でも冷静に考えれば、オペラハウスではなくオーケストラだと、ウィーン・フィルは音楽監督を置かないし、ベルリン・フィルやコンセルトヘボウなどは現時点でポストが埋まっているし、これらと同等の世界トップクラスオーケストラであるシカゴ響は、ムーティにとってまさに適所であったのかもしれない。
シカゴ響は、ショルティ時代は栄華を極め、コンサートはいつも盛況だったという。チケットは会員で占められ、一般入手はかなり困難だったらしい。
ところが次のバレンボイムに移ると、人気がやや陰ったとのこと。現在のバレンボイムの実力と世界における立ち位置からするとにわかに信じられないが、シカゴはより一層華やかなスター指揮者を待望していたのだろう。このたびクラシック界の‘皇帝’を迎え、「栄光よ、もう一度」というのが関係者、ファン共々の率直な気持ちに違いない。そしてその成果は、シカゴだけでなく世界中の音楽ファンが注目することになる。
ムーティを信奉している私も、もちろんその中の一人。もう、早く聴きたくてしようがない。
来日してくれればそれに越したことはないし、いずれは来るだろうが、その時期は未定だし、となると現地に行ってみたい衝動に駆られる。
実は、私はまだシカゴに行ったことがないんだ。
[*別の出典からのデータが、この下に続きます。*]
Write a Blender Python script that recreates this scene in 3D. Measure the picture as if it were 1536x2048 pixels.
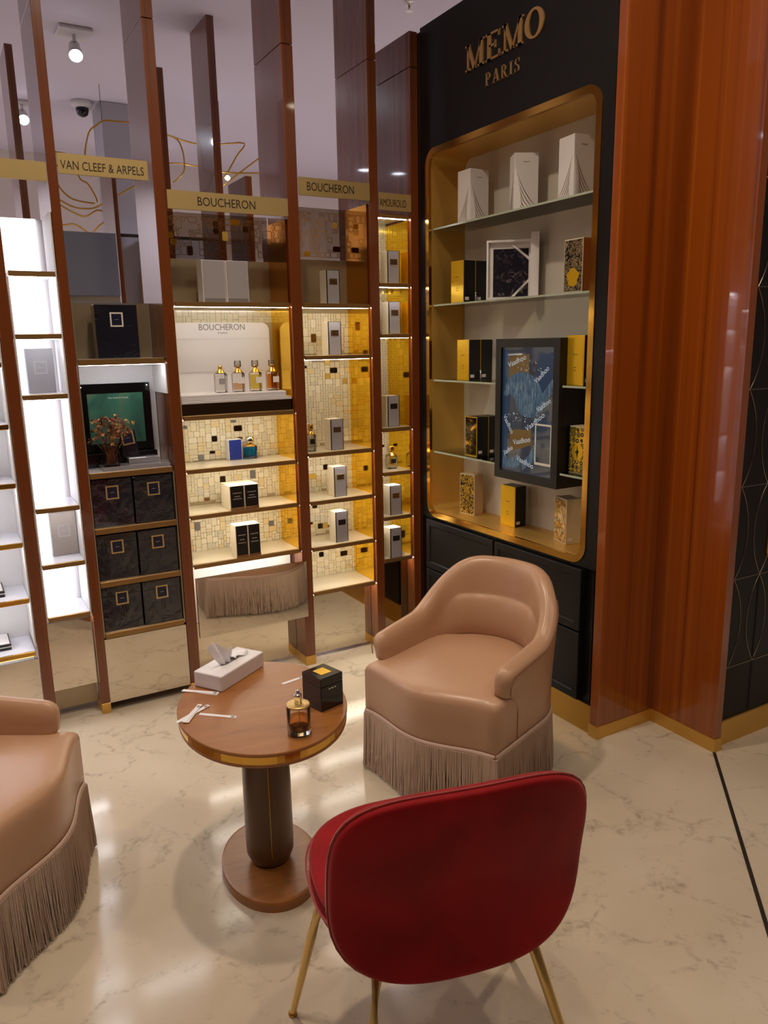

アメリカ三大歌劇場の一つリリックオペラもあるし、漠然と「行きたいなあ、いつかは行かなきゃなあ」と思っていたが、ムーティの着任で「行きたいなあ」ではなくて「行かねばならない!」に変わった。しかも「なるべく早く!」
ということで、来月のシカゴ行きが決まった。ちょうど同時期、リリックでローエングリンと西部の娘をやっていたのも良かった。
シカゴ響は二公演。プログラムは次のとおり。
2月10日 チャイコフスキー ヴァイオリン協奏曲(独奏:V・レーピン)
現代曲(委嘱作品)
当初は8日の公演は聴かない予定だったが、休暇を増やせることになったので、急遽旅程を変更し、二公演聴くことにした。
また、10日のプログラムは、もともとはヒンデミットではなくてブラームス交響曲第3番だった。チケットを買った後、曲が変更になった。つい最近たまたまシカゴ響のHPを覗いたら変更ということになっていて、その時は目が点になり、そして絶句した。
運良く事前に変更を知ったから良かったが、もし知らずにそのまま現地入りしてコンサート当日にこの事実を知ったら、私は相当ショックを受けたハズである。なぜなら、私はこの曲を知らなかったのだから。
「知ってるよ」というお方、あなたは相当のクラシック通です。普通、知らねえよなー。
これもまた、たまたまであるが、私はこの曲のCDを持っていた。この曲を聞こうと思って買ったのではなく、アルバムの中に入っていただけ。なので、耳にしてはいるものの、記憶に留まっていないし、そういうのは「知らない曲」と言わねばなるまい。
で、改めて恐る恐る聴いてみると・・・これがなかなかいい曲である。いかにもヒンデミットらしい曲だ。ブラスセクションが活躍してかっこいい。ただ、やはりちょっと上級者向けかもしれない。
マエストロは何でまたこんなマイナーな曲を選んだのだろうか??過去にやったことがあるのだろうか?それとも初めて?謎である。
ムーティ&シカゴ響は今年の8月、ザルツブルク音楽祭に招かれている。今回のショスタコーヴィチとヒンデミットは、そこでも披露されることになっている。ということは、やはり確信に満ちた選曲ということなのだろう。そういうことなら、ますます楽しみだ。